Mario Crespo se ocupa de Zoe (Leonor Arocha) y Ana Rodríguez, de Laura (Selma Soreghi). Los guiones de la cuarta y quinta historias están escritos por Osvaldo Sánchez y Carlos Celdrán. Zoe y Laura también buscan la felicidad y tienen que tomar más de una decisión. El relato de Zoe conecta a veces con la relación de Diego y David en Fresa y chocolate. Pero en el primero el coqueteo se libera al por mayor entre la creadora y el joven dirigente de Historia del Arte (Leonardo Armas). Son personajes heterosexuales. 

En cuanto al relato de Laura, resuelto de manera circular, ensamblando épocas y cambios de actitudes mediante narración, fotos fijas, flashbacks… es al más ambicioso y vigente de los cinco. Es una obra que les toma la delantera a otros cineastas. Se atreve su directora, Ana Rodríguez, a confrontar un antes y un después de muchos que salieron hacia el exterior y de la mayoría que se quedaron acá. El reencuentro de las amigas es proyecto y pretexto para repasar las desvergüenzas de las circunstancias o tal vez sería mejor admitir, los argumentos rehechos por necesidades y búsquedas de perdón.
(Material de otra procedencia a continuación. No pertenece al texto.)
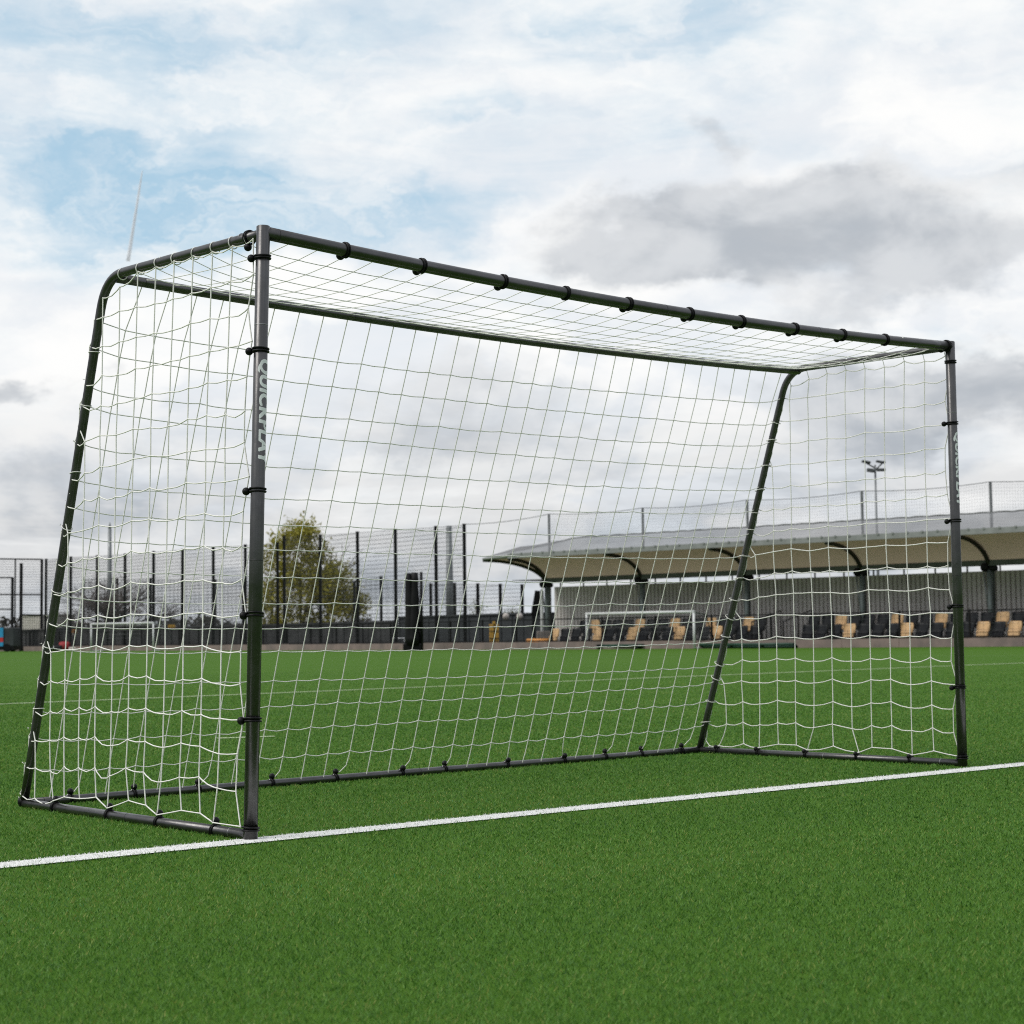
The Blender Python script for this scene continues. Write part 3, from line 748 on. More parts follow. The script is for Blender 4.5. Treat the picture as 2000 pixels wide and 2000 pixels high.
# ------------------------------------------------------------------ fences on the left
def post_fence(posts, zfun, label, wire_top=True, pw=.15, hstep=.2, low=None):
    pts = []
    for px, py in posts: Z = zfun(px); p = at(px, py, Z); pts.append(p)
    mid = pts[len(pts)//2]; t = thing('mesh_fence', (mid.x, mid.y, 0), label, 'fence')
    for p in pts:
        m = MB(); m.cbox(V((p.x, p.y, p.z/2)), rth*pw, fwh*pw, V((0,0,p.z))); m.cbox(V((p.x, p.y, p.z+.012)), rth*pw*1.15, fwh*pw*1.15, V((0,0,.024))); m.build('post', M['black'], t)
    m = MB()
    for a, c2 in zip(pts[:-1], pts[1:]):
        L = (c2-a).xy.length; h0, h1 = a.z-.05, c2.z-.05; off = -fwh*.05
        n = max(2, int(L/.075))
        for i in range(n):
            q = a.lerp(c2, i/n)+off; m.frame_box(V((q.x,q.y,.1)), rth*.007, fwh*.007, V((0,0,q.z-.15)))
        z = .12
        while z < min(h0, h1):
            A3, B3 = V((a.x,a.y,z))+off, V((c2.x,c2.y,z))+off; m.frame_box(A3, B3-A3, fwh*.014, V((0,0,.019))); z += hstep
        A3, B3 = V((a.x,a.y,h0))+off, V((c2.x,c2.y,h1))+off; m.frame_box(A3, B3-A3, fwh*.010, V((0,0,.016)))
    m.build('wire_mesh', M['wire'], t)
    return t
zf = lambda px: Zl(px)*1.012
post_fence([(90,1092),(138.6,1087.6),(190,1085),(244.4,1081.8),(300,1077),(356.6,1073),(416.6,1068.7),(479,1064),(542,1060)], zf, 'tall black wire mesh fence behind the small left goal')
post_fence([(555,1047),(625.4,1044.7),(698,1039),(772,1033.6),(851,1028.4),(906.5,1024)], zf, 'taller black wire mesh fence in front of the leafy tree')
post_fence([(163,1129.6),(229,1130),(294,1130),(356,1131),(420,1132),(475,1134),(531,1135),(587,1134),(640,1135),(692,1135),(744,1126),(794,1139),(841,1140),(888,1139),(933,1140),(977,1141),(1019.6,1142)], lambda px: Zl(px)*1.16, 'lower black mesh fence standing behind the tall fences', pw=.16)
# gate frame at the left edge
Zg = Zl(40)*1.0; gt = thing('court_gate', gnd(40, Zg), 'black steel gate frame with mesh at the far left of the fence', 'gate')
def gb(x0, y0, x1, y1, w, nm='frame_bar', par=gt, Z=Zg):
    a, c2 = at(x0, y0, Z), at(x1, y1, Z); m = MB(); m.tube([a, c2], w, 6); return m.build(nm, M['black'], par)
for px, py, w in ((-60,1091,.09),(24.4,1128,.10),(30,1092,.05),(41.7,1100,.11),(82,1092,.10)):
    p = at(px, py, Zg); m = MB(); m.cbox(V((p.x,p.y,p.z/2)), rth*w*1.6, fwh*w*1.6, V((0,0,p.z))); m.build('post', M['black'], gt)
for q in ((-60,1091,82,1092.5,.05),(-60,1128,24.4,1128,.05),(-60,1161,82,1161.5,.05),(42,1201,82,1201.5,.06),(-60,1189,24,1190,.04)): gb(*q)
m = MB()
for y in range(1097, 1262, 5):
    a, c2 = at(-60, y, Zg), at(82, y, Zg); m.tube([a, c2], .011, 4, False)
for x in range(-60, 83, 2):
    a, c2 = at(x, 1094, Zg), at(x, 1262, Zg); m.tube([a, c2], .004, 3, False)
m.build('wire_mesh', M['wire'], gt)

# masts
def mast(px, py, Z, r0, r1, label, cap=None):
    p = at(px, py, Z); base = V((p.x, p.y, 0)); t = thing('lighting_mast', base, label, 'mast')
    m = MB(); m.tube([base, base.lerp(p, .5), p], [r0, (r0+r1)/2, r1], 14); m.build('shaft', M['mast'], t, True)
    m = MB(); m.cbox(base+V((0,0,.06)), rth*r0*3.4, fwh*r0*3.4, V((0,0,.12))); m.build('base_plate', M['mast'], t)
    if cap: m = MB(); m.tube([p, p+V((0,0,cap))], [r1, .03], 10); m.build('tip', M['mast'], t, True)
mast(214.5, 1032, 128, .22, .12, 'tapered grey mast with a narrow tip beside the bare tree', .42)
mast(877, 1027, 98, .24, .15, 'stout grey tapered mast with flat top right of the leafy tree')

# sheds, hoarding, container
def block(name, px0, px1, py_top, Zf, depth, m_, label, cat, lid=None, z0=0, ribs=0):
    a = gnd(px0, Zf(px0)); c2 = gnd(px1, Zf(px1)); h = hgt((px0+px1)/2, py_top, Zf((px0+px1)/2)); d_ = c2-a; L = d_.length; d_.normalize(); n = V((-d_.y, d_.x, 0))
    if n.dot(fwh) < 0: n = -n
    t = thing(name, a.lerp(c2,.5), label, cat); m = MB(); m.frame_box(a+V((0,0,z0)), d_*L, n*depth, V((0,0,h-z0)))
    if ribs:
        s = .1
        while s < L: m.frame_box(a+d_*s-n*.045+V((0,0,z0+.02)), d_*.10, n*.04, V((0,0,h-z0-.06))); s += ribs
    m.build('body', M[m_], t)
    m = MB(); m.frame_box(a-d_*.08-n*.08+V((0,0,h+.002)), d_*(L+.16), n*(depth+.16), V((0,0,.07))); m.build('roof', M[lid or m_], t)
    return t, a, d_, n, L, h
sh, a, d_, n_, L, h = block('low_shed', 778, 1070, 1203, lambda px: Zl(px)*1.10, 4, 'shed', 'long low charcoal shed beside the end of the stand', 'shed', ribs=.9)
for px in (988, 1015):
    p = at(px, 1204, Zl(px)*1.085); m = MB(); m.ball(p, .16, 12, 8); m.build('bulkhead_lamp', M['palecloth'], sh, True)
block('low_hoarding', 300, 770, 1221, lambda px: Zl(px)*1.05, .2, 'board', 'long dark low boarding behind the rail under the leafy tree', 'hoarding', ribs=1.2)
block('low_hoarding', 95, 296, 1226, lambda px: Zl(px)*1.05, .2, 'board', 'dark low boarding behind the small left goal', 'hoarding', ribs=1.1)
block('storage_container', 40, 83, 1203, lambda px: Zl(px)*1.06, 2.4, 'creamc', 'cream ribbed storage container behind the gate', 'container', z0=0.02, ribs=.42)
block('low_hoarding', 34, 92, 1231, lambda px: Zl(px)*1.02, .15, 'board', 'dark low boarding across the foot of the cream container', 'hoarding', ribs=.7)
# dark trailer with coloured panel at the left edge
Zt = 118; a = gnd(-70, Zt); c2 = gnd(27, Zt); d_ = (c2-a).normalized(); L = (c2-a).length
n_ = V((-d_.y, d_.x, 0)); n_ = n_ if n_.dot(fwh) > 0 else -n_
tr = thing('equipment_trailer', a.lerp(c2, .5), 'dark equipment trailer with a blue, red and blue panel at the left edge', 'trailer')
m = MB(); m.frame_box(a+V((0,0,.35)), d_*L, n_*1.6, V((0,0,1.2))); m.build('body', M['shed'], tr, False, .05)
m = MB(); m.frame_box(a+V((0,0,.12)), d_*L, n_*1.5, V((0,0,.22))); m.build('chassis', M['black'], tr)
p0, p1 = hgt(6, 1226, Zt), hgt(6, 1245, Zt)
dp = gnd(-60, Zt)-n_*.06; Lp = (gnd(6.5, Zt)-n_*.06-dp).length
for nm, y0, y1 in (('blue', 1245, 1226), ('redp', 1254, 1245.3), ('blue', 1262, 1254.3)):
    z0, z1 = hgt(6, y0, Zt), hgt(6, y1, Zt); m = MB(); m.frame_box(dp+V((0,0,z0)), d_*Lp, n_*.05, V((0,0,z1-z0))); m.build('panel', M[nm], tr)
for s in (.3, .86):
    for q in (.0, 1.35): 
        c = a+d_*L*s+n_*(q+.05)+V((0,0,.26)); m = MB(); m.tube([c-n_*.08, c+n_*.08], .26, 16); m.build('wheel', M['rubber'], tr, True)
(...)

Háblese en Mujer transparente de infelicidades de las protagonistas por menosprecios de hombres. Sin embargo, las iniciativas por sobresalir y tomar espacios profesionales, los derechos de la persona por prevalecer por encima de marcos hogareños son las contribuciones de posturas inconformes, de que no solo algo está pasando a nivel de sociedad, sino que puede y tiene que suceder primero desde las interioridades de estas mujeres, de lo que ellas quieren y pueden ser. El “hasta aquí llego” por el cansancio y el abandono, la incomprensión o la soledad, queda burlonamente relacionado por maridos e hijos, cuando no por amantes de ocasión o la propia imagen en el espejo de ellas con el melodrama de lo que meditan y, al fin y al cabo, deciden.